米国におけるファンド運用実績:つみたてNISAとリバランス

◎今日のグラフ:米国におけるファンド運用実績

(単位:%) 大型株式 小型株式 債券
アクティブファンドの収益率 7.18 5.5 5.69
対応するインデックスァンドの収益率 7.81 6.98 6.5
アクティヴ運用の超過収益率 -0.64 -1.48 -0.81

インデックスファンドがアクティブファンドの運用実績を上回る。

「大学4年間の金融額が10時間でざっと学べる」(東京大学名誉教授 植田和男)という本にアクティブ運用と、パッシブ運用実績の比較表がありました。もともとはバートン・マルキールの著作より植田氏が作成したものです。青がアクティブファンド、赤がインデックスファンドです。左の大型株式では、アクティブ運用が0.64%下回っています。中小型株では1.48%、債券は0.81%下回っています。つまり、株式、債券では、アクティブ運用がインデックス運用にかなわなかったということです。なお、このアクティヴ運用の収益率は手数料(信託報酬)を差し引いてあります。これは平均の数値ですから、もちろん良好な成績を達成したアクティヴファンドは、インデックスファンドを上回っているでしょう。しかし、過去の成績が将来も続くという証拠も、確信もありません。また、どのアクティヴファンドが将来の長い期間にわたって良好な成績をおさめるのかを考えるのは、大変な労力です。方法もわかりません。

運用成績は7%前後

ところで、このグラフを見ると、株式の運用成績は7%前後です。トータルリターンが7%なら、私はそれ以上の成績を期待しません。SPY(アメリカSPDRのS&P500のETF)は、過去25年間8%以上の成績をおさめています。私は、それで十分です。

◎今日のテーマ:つみたてNISAとリバランス

つみたてNISAはリバランスを必要としない

2018年1月から始まった、つみたてNISAは、基本的に毎月一定額を積み立てて、売り買いをしないことになるのだろうと思います。そうすると、リバランス(あらかじめ決定したポートフォリオの割合に戻すために売り買いをすること)は必要ないとの考え方に基づいて積み立て、資産運用することになります。

iDeCoもリバランスを必要としない

またiDecoについても20年、30年間積み立て続けて、将来年金として受け取ることになるわけですが、そうすると、リバランスはしないことになると思います。
もしリバランスが、資産運用や長期投資において必要であれば、つみたてNISAやiDecoの制度にリバランスが組み込まれていなければいけませんが、そうはなっていません。

リバランスは他人の資金を運用するときに必要

私は、もともとリバランスと言うのは、運用者(厚生年金基金やGPIF)と資産の持ち主(厚生年金基金の業界の給与取得者や厚生年金の社会保険料支払い者)が別の人格である場合に、あらかじめ公表された資産割合で、資産運用をするために行う必要があるものだと思います。ところが、個人の資産運用の場合は、そのような方針に基づいて運用する必要がないと思います。

自分の資産をリバランスすればコスト高

つまり自分が納得していれば、リバランスの必要はないばかりか、リバランスをすれば売買手数料がかかってしまって、余計なコストがかかると思います。なお、ノーロードのインデックスファンドの場合にはコストがかかりません。ただし、株式のETF、インデックスファンドを減らせば、機会損失が発生します。

資金が余ったら買い、足りなければ売る

それでもリバランスが必要だと考えるなら、iDecoやつみたてNISAは利用できないことになります。生活資金のように、どうしても現金が必要になったら、必要額だけ資産を売却すればいいし、銀行預金やMRFなどの資産がたまってきて、それを投資したくなれば、ETFを買えばいいだけのことではないでしょうか。

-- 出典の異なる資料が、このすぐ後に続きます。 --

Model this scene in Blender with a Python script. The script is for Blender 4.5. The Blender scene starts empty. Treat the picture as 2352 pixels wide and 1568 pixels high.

ETF、インデックスファンドのまま10年持ち続ければ2倍

株式のETFの値下がりが怖いから、それを売って、国債にして10年間持ち続けるよりは、株式のETFのまま10年間持ち続けて、利回り7%で資産価額を2倍にするかの選択です。2倍になれば、50%株価が下がっても国債のまま保有するのと同じ結果になります。ただし、それはリーマンショック級の最悪の場合の話です。株式のETFのまま持ち続けて、2倍になるのを期待したいものです。

初期のポートフォリオ維持は趣味の範疇

当初のポートフォリオの割合でなければいやだというのは、私からすると、趣味の範疇に入ると思います。